How to Connect with Your Partner Through Differences

There comes a point in a relationship or marriage when it dawns on you that your partner is actually much different from you. This realization often comes when you begin living together in domestic bliss…or maybe…scratch the bliss part. I remember when my husband and I got our first tiny one-bedroom apartment together and our newly married cloud of contentment suddenly became a fog of little arguments over where the silverware drawer should go and whether or not he or I had too many clothes or shoes. However, the real kicker that helped me see the true colors of spousal differentiation arrived one day when I was innocently taking a shower to get ready for the morning. As I was showering, I heard the door open and my husband enter. I stopped shampooing my hair and silently wondered what he was doing in my zone of personal toiletry space (note that I grew up in a very private family and we never entered the bathroom when someone else was in there). When all of a sudden, I heard the unmistakable sounds and smelled the unmentionable smell of someone pooping…yes, pooping…about one foot away from me, hidden only by a thin layer of plastic and fabric.

“What are you doing?” I screeched. “You cannot seriously be pooping while I am in the bathroom with you!” My husband nonchalantly and very logically said, “Uh, yeah, I am, I had to go and we only have one bathroom.” My eyes popped, my mouth dropped open, and I covered my ears to hide the sounds of male defecation while I urged him to get out as quickly as possible and yelled that this was definitely crossing a boundary line!

Eight years of marriage and two kids later and I have definitely moved past my snobbish notions of bathroom personal time (although I do still draw the line of spousal bowel movements while I am in the bathroom). However, since that very abrupt and shocking encounter with my husband all those years ago, I have come to the realization again and again that we are very different people. Along with the differences in personalities and gender that cause frustrated sighs, eye rolls, or the occasional heated argument, it is important to understand and recognize a more positive way in which our spouses differ from us, namely, how they love and want to be loved by us.5lovelanguages

Enter the Five Love Languages book by Gary Chapman. In it, he discusses the unique ways in which individuals feel and express love. Chapman uses the analogy of a “love tank”, which much like a gas tank when it is running low, the vehicle, or in this case the person, starts to decompress, fall apart, and cannot run with their usual gusto and topnotch performance. A person’s love tank is filled when they are uniquely loved through a partner’s use of their individual love language. Champman depicts the following five love languages and suggests that individuals identify their top two or three.

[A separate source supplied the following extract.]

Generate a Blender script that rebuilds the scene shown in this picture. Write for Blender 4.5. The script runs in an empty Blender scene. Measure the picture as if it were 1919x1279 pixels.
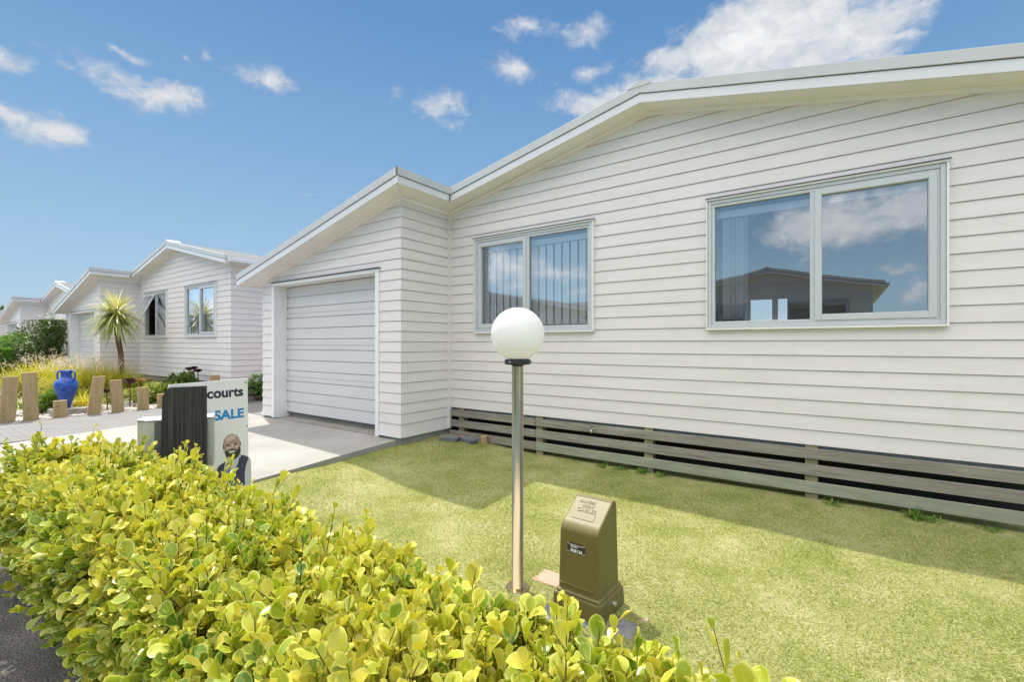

  • Words of Affirmation – These include verbal affirmations of a job well done, compliments on a new haircut or outfit, and uplifting and encouraging statements.
  • Quality Time – Examples are going on a date, turning off the TV and other electronic devices and talking to each other about your day, or going on a walk together.
  • Physical Touch – This does not just mean sex, it can also refer to holding hands, giving hugs, playing with your partner’s hair, giving them a massage, etc.
  • Receiving Gifts – Someone with a love language for receiving gifts loves heartfelt gifts or mementos that tells them that their partner cares and is thinking of them. The gifts don’t need to be expensive or fancy, but they do need to be given with purpose and thought to the receiver.
  • Acts of Service – This love language is an expression of love through action. It can involve doing something for your partner that he or she would normally do – i.e. cleaning the dishes, cooking a meal, taking out the garbage, walking the dog, or it may be giving them a massage or driving to get them ice cream when they have a late night craving.

Chapman’s book does a much more detailed job of describing the love languages as well as provide assessments to help you identify what are your top two or three. Although I do recommend buying or renting the book, an easy way to identify what are your love languages are is to think about what fills up your metaphorical love tank. Like, when my partner does ________, then I feel loved, appreciated or that I could touch the stars. Whatever you used to fill in that blank, see where it fits in the love languages category. Is it physical touch? Is it an act of service? Or maybe it’s a gift.

The tricky piece to all of this is that whatever your love language is, know that your partner’s is most likely different. For example, my love languages are words of affirmation and acts of service. My husband’s are quality time and physical touch. Since ours our different, this means that we most likely are not naturally going to offer up our partner’s love languages to each other and therefore we need to go out of our way, or go above and beyond what comes natural to us, to help our partner feel loved and to keep their “tanks” full. So since I tend to be more on the independent and private side of things (hence the bathroom story above), I need to remember to be giving in terms of physical touch to my husband. A hug and kiss before work, a back rub while he is in the kitchen, or holding hands and snuggling at night while we watch TV all go a long way to help him stay full of love and positive energy for the next day.

I encourage you to check out Chapman’s book and discover what are your’s, your partner’s or even your children’s love languages (note that he also wrote a book specifically geared to understanding and connecting with your child). You and your partner are different in so many ways and sometimes we need to move out of our comfort zone in order to help our loved ones feel appreciated and more connected to us within our relationship.